#### Given records:
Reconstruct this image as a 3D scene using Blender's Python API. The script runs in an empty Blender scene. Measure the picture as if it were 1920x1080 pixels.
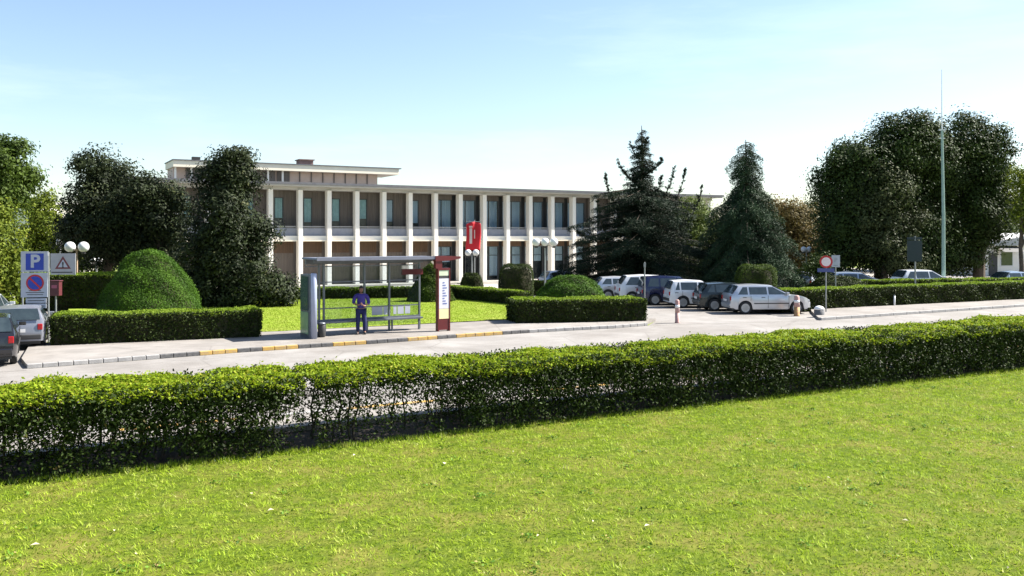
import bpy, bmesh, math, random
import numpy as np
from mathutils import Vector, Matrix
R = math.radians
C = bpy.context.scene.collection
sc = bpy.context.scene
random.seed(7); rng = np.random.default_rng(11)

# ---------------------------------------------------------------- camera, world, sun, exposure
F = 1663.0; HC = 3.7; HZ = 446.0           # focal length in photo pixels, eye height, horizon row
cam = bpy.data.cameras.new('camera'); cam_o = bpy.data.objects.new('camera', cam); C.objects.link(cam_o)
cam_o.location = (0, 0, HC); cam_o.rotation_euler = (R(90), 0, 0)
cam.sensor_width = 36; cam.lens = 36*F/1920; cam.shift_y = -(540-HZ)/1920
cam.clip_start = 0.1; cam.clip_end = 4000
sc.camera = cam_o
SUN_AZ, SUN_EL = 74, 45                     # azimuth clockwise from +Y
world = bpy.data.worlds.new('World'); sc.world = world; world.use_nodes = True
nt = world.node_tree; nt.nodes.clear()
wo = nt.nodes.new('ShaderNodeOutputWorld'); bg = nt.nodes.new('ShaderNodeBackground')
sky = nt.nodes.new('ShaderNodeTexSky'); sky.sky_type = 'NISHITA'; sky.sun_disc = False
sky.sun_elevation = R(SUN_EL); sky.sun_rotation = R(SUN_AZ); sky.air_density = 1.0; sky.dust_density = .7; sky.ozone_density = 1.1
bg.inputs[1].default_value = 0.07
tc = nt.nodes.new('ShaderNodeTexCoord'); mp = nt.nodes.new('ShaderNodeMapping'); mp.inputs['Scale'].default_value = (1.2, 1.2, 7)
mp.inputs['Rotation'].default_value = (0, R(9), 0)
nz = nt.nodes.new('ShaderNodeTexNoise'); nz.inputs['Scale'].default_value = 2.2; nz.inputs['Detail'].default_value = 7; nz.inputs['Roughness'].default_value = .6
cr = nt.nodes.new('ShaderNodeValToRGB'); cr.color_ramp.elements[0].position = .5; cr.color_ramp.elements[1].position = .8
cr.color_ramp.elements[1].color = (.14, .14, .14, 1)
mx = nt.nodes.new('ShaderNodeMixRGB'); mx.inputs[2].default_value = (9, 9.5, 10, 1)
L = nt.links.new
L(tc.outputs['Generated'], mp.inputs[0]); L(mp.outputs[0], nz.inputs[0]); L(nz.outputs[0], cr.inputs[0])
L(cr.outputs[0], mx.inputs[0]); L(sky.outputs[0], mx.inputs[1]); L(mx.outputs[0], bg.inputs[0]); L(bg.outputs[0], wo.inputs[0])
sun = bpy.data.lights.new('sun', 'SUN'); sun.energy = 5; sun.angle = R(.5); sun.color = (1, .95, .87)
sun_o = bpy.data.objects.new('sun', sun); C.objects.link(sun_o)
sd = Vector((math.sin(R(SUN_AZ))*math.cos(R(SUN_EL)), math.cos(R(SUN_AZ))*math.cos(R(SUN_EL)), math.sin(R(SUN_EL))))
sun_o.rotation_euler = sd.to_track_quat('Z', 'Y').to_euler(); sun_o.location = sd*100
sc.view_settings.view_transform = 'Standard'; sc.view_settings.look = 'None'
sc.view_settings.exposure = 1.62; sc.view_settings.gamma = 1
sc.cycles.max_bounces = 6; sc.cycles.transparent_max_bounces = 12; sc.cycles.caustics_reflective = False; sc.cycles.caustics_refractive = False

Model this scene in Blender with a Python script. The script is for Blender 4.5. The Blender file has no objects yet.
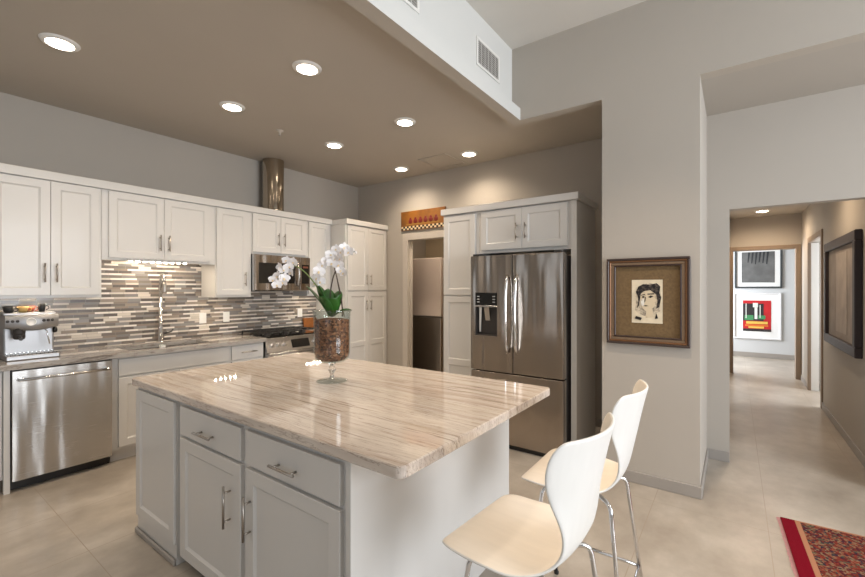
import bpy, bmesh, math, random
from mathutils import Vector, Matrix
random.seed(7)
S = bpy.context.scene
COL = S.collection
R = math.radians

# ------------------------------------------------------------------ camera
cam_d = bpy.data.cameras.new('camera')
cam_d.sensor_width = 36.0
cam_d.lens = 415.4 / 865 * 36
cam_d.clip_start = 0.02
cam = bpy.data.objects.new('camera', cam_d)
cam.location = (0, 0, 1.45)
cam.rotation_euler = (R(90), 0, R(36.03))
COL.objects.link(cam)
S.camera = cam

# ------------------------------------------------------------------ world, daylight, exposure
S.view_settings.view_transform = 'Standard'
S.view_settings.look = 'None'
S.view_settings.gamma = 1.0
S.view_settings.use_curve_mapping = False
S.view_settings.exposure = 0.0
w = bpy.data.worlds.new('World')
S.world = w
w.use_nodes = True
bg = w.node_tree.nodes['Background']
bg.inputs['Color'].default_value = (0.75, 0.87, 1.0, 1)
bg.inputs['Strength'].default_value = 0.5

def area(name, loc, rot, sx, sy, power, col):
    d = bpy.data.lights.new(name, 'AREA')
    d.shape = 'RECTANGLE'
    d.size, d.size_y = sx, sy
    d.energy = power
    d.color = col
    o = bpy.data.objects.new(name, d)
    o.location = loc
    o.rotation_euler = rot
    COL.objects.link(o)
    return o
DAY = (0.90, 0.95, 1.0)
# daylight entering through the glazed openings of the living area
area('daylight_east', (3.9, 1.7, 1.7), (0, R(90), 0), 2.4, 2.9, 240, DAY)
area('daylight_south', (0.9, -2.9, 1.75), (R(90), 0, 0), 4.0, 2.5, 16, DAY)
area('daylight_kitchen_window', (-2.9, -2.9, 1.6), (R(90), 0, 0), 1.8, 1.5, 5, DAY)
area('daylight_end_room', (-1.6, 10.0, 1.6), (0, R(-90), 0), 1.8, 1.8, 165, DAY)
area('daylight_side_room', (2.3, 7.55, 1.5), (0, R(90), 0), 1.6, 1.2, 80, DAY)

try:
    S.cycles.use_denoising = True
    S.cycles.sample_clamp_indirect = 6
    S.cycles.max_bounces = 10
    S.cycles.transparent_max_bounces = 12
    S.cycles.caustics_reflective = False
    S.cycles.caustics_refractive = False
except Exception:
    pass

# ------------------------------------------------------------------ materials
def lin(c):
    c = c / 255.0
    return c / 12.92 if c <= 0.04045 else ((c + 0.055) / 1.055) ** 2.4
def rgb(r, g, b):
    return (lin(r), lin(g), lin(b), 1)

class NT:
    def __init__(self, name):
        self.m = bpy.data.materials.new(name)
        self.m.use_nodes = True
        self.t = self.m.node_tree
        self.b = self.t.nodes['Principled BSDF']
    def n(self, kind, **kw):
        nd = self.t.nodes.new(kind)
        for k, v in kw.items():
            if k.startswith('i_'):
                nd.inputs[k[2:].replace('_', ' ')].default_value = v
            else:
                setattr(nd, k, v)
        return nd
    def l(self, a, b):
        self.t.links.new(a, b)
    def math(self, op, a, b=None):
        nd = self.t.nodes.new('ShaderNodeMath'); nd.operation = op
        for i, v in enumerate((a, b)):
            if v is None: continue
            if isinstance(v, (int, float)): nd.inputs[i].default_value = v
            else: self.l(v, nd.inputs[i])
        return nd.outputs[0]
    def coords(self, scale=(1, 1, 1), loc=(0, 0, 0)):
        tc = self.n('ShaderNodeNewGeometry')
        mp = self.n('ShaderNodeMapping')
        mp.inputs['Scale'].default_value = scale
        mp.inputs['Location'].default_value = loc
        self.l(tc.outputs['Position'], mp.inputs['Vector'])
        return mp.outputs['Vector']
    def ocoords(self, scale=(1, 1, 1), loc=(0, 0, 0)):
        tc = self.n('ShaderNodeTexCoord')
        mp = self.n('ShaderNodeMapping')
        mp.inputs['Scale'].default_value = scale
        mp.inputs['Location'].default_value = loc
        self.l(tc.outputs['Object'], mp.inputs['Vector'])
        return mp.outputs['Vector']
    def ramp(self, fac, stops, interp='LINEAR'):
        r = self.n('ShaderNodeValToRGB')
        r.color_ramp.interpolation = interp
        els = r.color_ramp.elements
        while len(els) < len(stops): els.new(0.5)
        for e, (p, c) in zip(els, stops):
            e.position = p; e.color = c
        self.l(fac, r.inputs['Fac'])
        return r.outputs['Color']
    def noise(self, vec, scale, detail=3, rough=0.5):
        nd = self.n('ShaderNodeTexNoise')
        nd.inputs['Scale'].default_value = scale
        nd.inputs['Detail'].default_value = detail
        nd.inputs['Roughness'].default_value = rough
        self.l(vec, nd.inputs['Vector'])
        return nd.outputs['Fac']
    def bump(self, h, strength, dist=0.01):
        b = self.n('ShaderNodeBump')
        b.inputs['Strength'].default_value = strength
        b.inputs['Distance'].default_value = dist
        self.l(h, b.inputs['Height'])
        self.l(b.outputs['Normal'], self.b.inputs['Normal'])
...
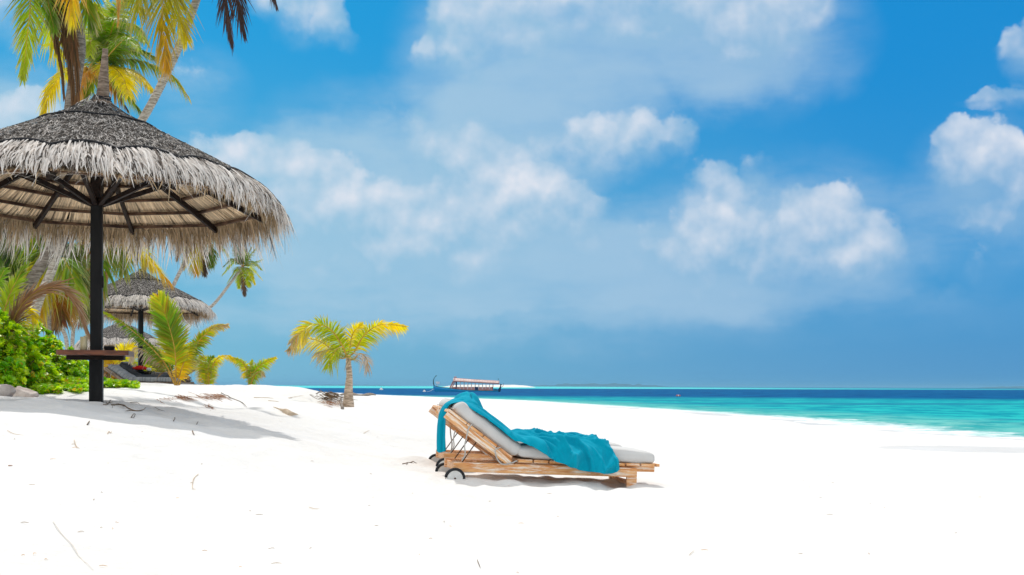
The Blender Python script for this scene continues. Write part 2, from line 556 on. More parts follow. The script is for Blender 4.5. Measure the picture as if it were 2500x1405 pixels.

#### Exercise aim:
Using the entries above, extract exactly the lines from the one that contains "Model this scene" through the one that contains "S.camera = cam". Do not carry over any pictures.

#### Written answer:
Model this scene in Blender with a Python script. The script is for Blender 4.5. The Blender file has no objects yet.
import bpy, bmesh, math, random
from mathutils import Vector, Matrix
random.seed(7)
S = bpy.context.scene
COL = S.collection
R = math.radians

# ------------------------------------------------------------------ camera
cam_d = bpy.data.cameras.new('camera')
cam_d.sensor_width = 36.0
cam_d.lens = 415.4 / 865 * 36
cam_d.clip_start = 0.02
cam = bpy.data.objects.new('camera', cam_d)
cam.location = (0, 0, 1.45)
cam.rotation_euler = (R(90), 0, R(36.03))
COL.objects.link(cam)
S.camera = cam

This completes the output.